Estos y otros equívocos semejantes no tardan en producir sus consecuencias. Por sus frutos se conoce al árbol; y queriendo complacer excesivamente al mundo, en vez de convertirlo, esos apóstoles de nuevo cuño, que fueron los modernistas, se dejaron pervertir por él. Y así se les ha visto desconocer las consecuencias del pecado original; oyéndoles hablar, se diría que el hombre nace bueno y perfecto, como sostenían los pelagianos y más tarde Juan Jacobo Rousseau.
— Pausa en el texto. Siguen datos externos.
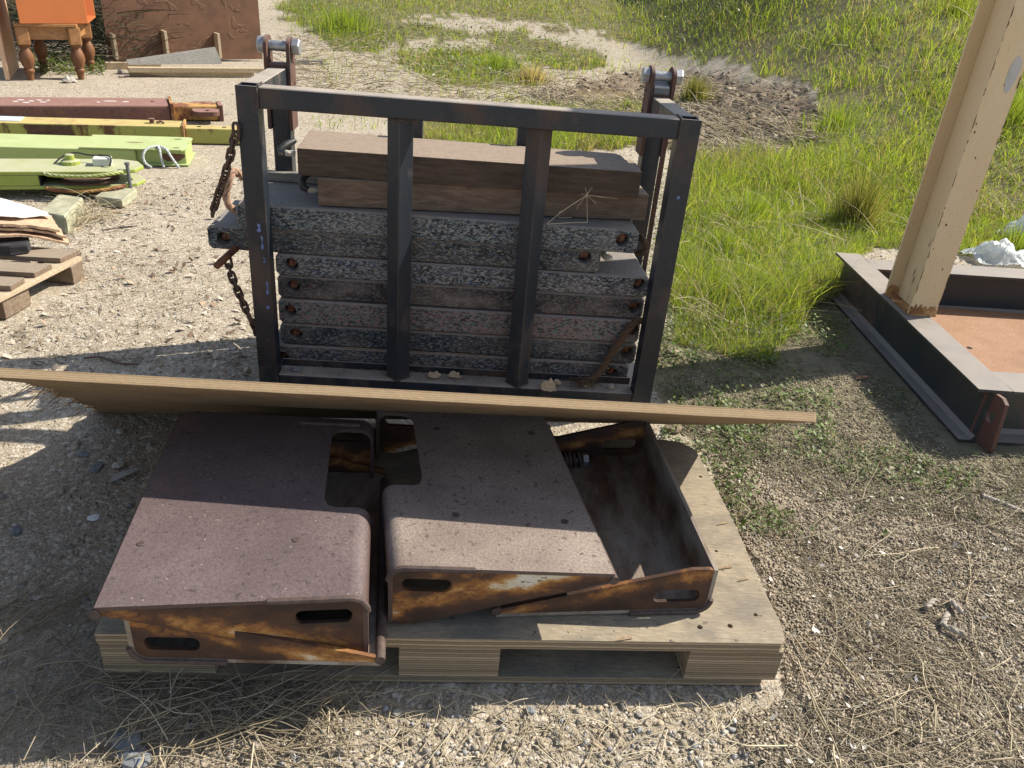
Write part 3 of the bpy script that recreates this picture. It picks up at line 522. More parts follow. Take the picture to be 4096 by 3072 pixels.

Se les ha visto olvidar la gravedad del pecado mortal como ofensa hecha a Dios, y sólo lo han considerado como un desorden que daña al hombre. En consecuencia, háse quitado importancia a la gravedad del pecado del espíritu: incredulidad, presunción y orgullo. Se diría que la falta más grave es el abstenerse de las obras sociales; y como consecuencia, la vida puramente contemplativa era considerada como cosa casi inútil, o como ocupación de inútiles e incapaces. El mismo Dios ha querido replicar a esta objeción por la canonización de Santa Teresa del Niño Jesús y por la extraordinaria irradiación de esta alma contemplativa. Desconocíase igualmente la infinita elevación de nuestro fin sobrenatural: Dios autor de la gracia. Y en vez de hablar de vida eterna y de visión beatífica, se hablaba de un vago ideal moral con apariencia de religión, en el que desaparecía la radical oposición entre el cielo y el infierno.

Se olvidaba, en fin, que el instrumento que Nuestro Señor quiso emplear para salvar al mundo, fue la Cruz. La nueva doctrina, en todas sus consecuencias dejaba entrever su principio y fundamento: el naturalismo práctico, no el espíritu de Dios sino el de la naturaleza, negación de lo’ sobrenatural, si no teórica, por lo menos en la conducta de la vida. Esta negación ha sido a veces formulada así en la época del modernismo: la mortificación no es esencial al cristianismo. Pero ¿qué otra cosa es la mortificación, sino la penitencia? ¿Y no es ésta necesaria al cristiano? ¿Cómo hubiera podido entonces escribir San Pablo: «Traemos siempre en nuestro cuerpo, por todas partes, la mortificación de Jesús, a fin de que la vida de Jesús se manifieste también en nuestros cuerpos?».